Sunday, November 8, 2020

Uzbekistan Doesn’t View Russian as an Official Language or a Foreign One, Savchenko Says

Paul Goble

            Staunton, November 6 – Marina Savchenko, who has been sent from Russia to Uzbekistan to help promote Russian language instruction there, says that many of the problems her language faces in that Central Asian country arise from the fact that it lies in a gray zone, no longer an official language but not yet a foreign one.

            As a result, Tashkent devotes too few hours to it for young Uzbeks to learn the language and Russian language instructors who teach Russian literature as well have to sacrifice the latter so that their students will learn more of the language (uz.sputniknews.ru/analytics/20201105/15332360/Russkiy-yazyk-v-Uzbekistane-malo-vremeni-mnogo-zhelaniya-i-fishki-v-izuchenii.html).

            That means that the acquisition of Russian does not automatically mean the acquisition of Russian culture as some assume. The language is being reduced to a technical skill rather than a cultural unifier. And Russian instructors, Savchenko continues, are making this situation worse by the pedantic way they often teach it.

            Instead of promoting conversational Russian, they focus on grammatical rules. Not only do few Uzbek students master all of these, but the time spent on them often means that they are turned off by Russian rather than attracted to it and that the few hours a week devoted to Russian are having a very different effect than many in Moscow may assume. 

            “The overwhelming majority” of Russian language teachers in Uzbekistan, Savchenko concedes, “are people of the older generation.” They learned the language in Soviet times, and they continue to use methodologies which have been superseded by more effective ones that should be used now.

            Moscow is helping, sending 32 teachers this year and planning to send 100 more next; but that is a drop in the bucket considering the size of Uzbekistan and its school-age population. And here Savchenko makes what is perhaps her most interesting point: She concedes that many students won’t use Russian much after they leave school.

            In major urban areas, they will find a use for their Russian; but in rural locations, most will speak Uzbek and not use Russian except on increasingly rare occasions.
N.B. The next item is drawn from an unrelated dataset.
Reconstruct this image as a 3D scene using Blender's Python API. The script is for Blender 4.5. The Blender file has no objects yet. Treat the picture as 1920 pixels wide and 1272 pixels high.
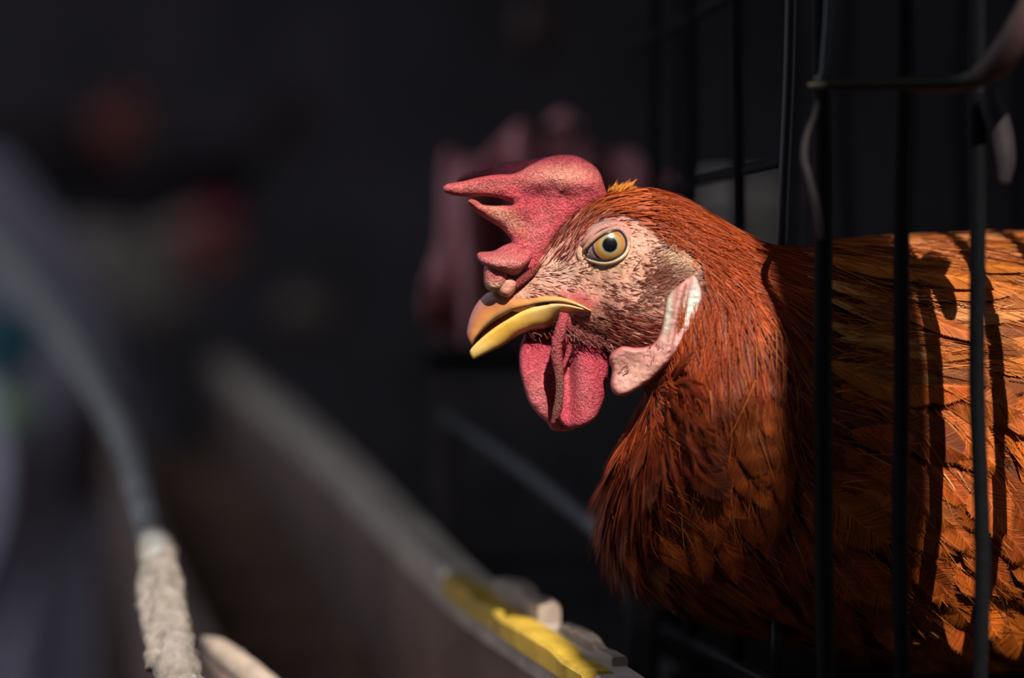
import bpy, math, random
import numpy as np
from mathutils import Vector, Matrix
from mathutils.geometry import delaunay_2d_cdt

# ------------------------------------------------------------------ camera, sky, sun, exposure
scene = bpy.context.scene
COL = scene.collection
S = 0.00018            # metres per photo pixel in the plane of the hen's head
FPX = 85.0 / 36.0 * 1920.0
D = S * FPX            # camera distance to that plane
ZC = 0.62              # camera height

cam_d = bpy.data.cameras.new('camera')
cam_d.lens = 85.0; cam_d.sensor_width = 36.0
cam_d.clip_start = 0.02; cam_d.clip_end = 60
cam_d.dof.use_dof = True
cam_d.dof.focus_distance = D - 0.012
cam_d.dof.aperture_fstop = 2.9
cam = bpy.data.objects.new('camera', cam_d)
COL.objects.link(cam)
cam.location = (0, -D, ZC); cam.rotation_euler = (math.radians(90), 0, 0)
scene.camera = cam

world = bpy.data.worlds.new('world'); scene.world = world
world.use_nodes = True
bg = world.node_tree.nodes['Background']
bg.inputs[0].default_value = (0.90, 0.95, 1.12, 1)
bg.inputs[1].default_value = 0.60

SUN_AZ, SUN_EL = math.radians(11), math.radians(42)
to_sun = Vector((math.sin(SUN_AZ) * math.cos(SUN_EL), -math.cos(SUN_AZ) * math.cos(SUN_EL), math.sin(SUN_EL)))
sun_d = bpy.data.lights.new('sun', 'SUN')
sun_d.energy = 7.2; sun_d.angle = math.radians(0.45); sun_d.color = (1.0, 0.93, 0.83)
sun = bpy.data.objects.new('sun', sun_d); COL.objects.link(sun)
sun.rotation_euler = to_sun.to_track_quat('Z', 'Y').to_euler()
sun.location = (2, -4, 5)

vs = scene.view_settings
vs.view_transform = 'Standard'; vs.look = 'None'; vs.exposure = 0.0; vs.gamma = 1.0
vs.use_curve_mapping = False
scene.cycles.max_bounces = 5
scene.cycles.use_denoising = True

rng = np.random.default_rng(7)
random.seed(7)

# ------------------------------------------------------------------ helpers
def PV(px, py, y):
    """world point seen at photo pixel (px,py) at depth y"""
    k = (D + y) / FPX
    return Vector(((px - 960) * k, y, ZC + (636 - py) * k))

def tag(o, label=None, cat=None, group=None, kind=None):
    if label: o['label'] = label
    if cat: o['category'] = cat
    if group: o['group'] = group
    if kind: o['kind'] = kind
    return o

def empty(name, loc):
    o = bpy.data.objects.new(name, None); o.empty_display_size = 0.02
    COL.objects.link(o); o.location = loc
    return o

def link(name, me, parent=None):
    o = bpy.data.objects.new(name, me); COL.objects.link(o)
    if parent is not None: o.parent = parent
    return o

def mesh_np(name, verts, faces, mat, colors=None, smooth=True):
    """verts (n,3); faces: list of tuples or (m,k) array; colors (n,3) per vertex"""
    me = bpy.data.meshes.new(name)
    verts = np.asarray(verts, dtype=np.float32)
    if isinstance(faces, np.ndarray):
        m, k = faces.shape
        me.vertices.add(len(verts)); me.vertices.foreach_set('co', verts.ravel())
        me.loops.add(m * k); me.loops.foreach_set('vertex_index', faces.astype(np.int32).ravel())
        me.polygons.add(m); me.polygons.foreach_set('loop_start', np.arange(0, m * k, k, dtype=np.int32))
        me.update(calc_edges=True)
    else:
        me.from_pydata(verts.tolist(), [], faces)
        me.update()
    if colors is not None:
        a = me.color_attributes.new('col', 'FLOAT_COLOR', 'POINT')
        c = np.ones((len(verts), 4), dtype=np.float32); c[:, :3] = colors
        a.data.foreach_set('color', c.ravel())
    if smooth: me.polygons.foreach_set('use_smooth', np.ones(len(me.polygons), dtype=bool))
    me.materials.append(mat)
    me.validate()
    return me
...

Teachers of the language must recognize that and not try to bring all students up to a single urban or even more Moscow standard.

Instead, she suggests, Russian language instructors be they native or arrivals from the Russian Federation should focus now on promoting Russian language knowledge among those who will really use it, effectively writing off the still-enormous rural population as remaining ever more apart from the Russian world Moscow likes to talk about.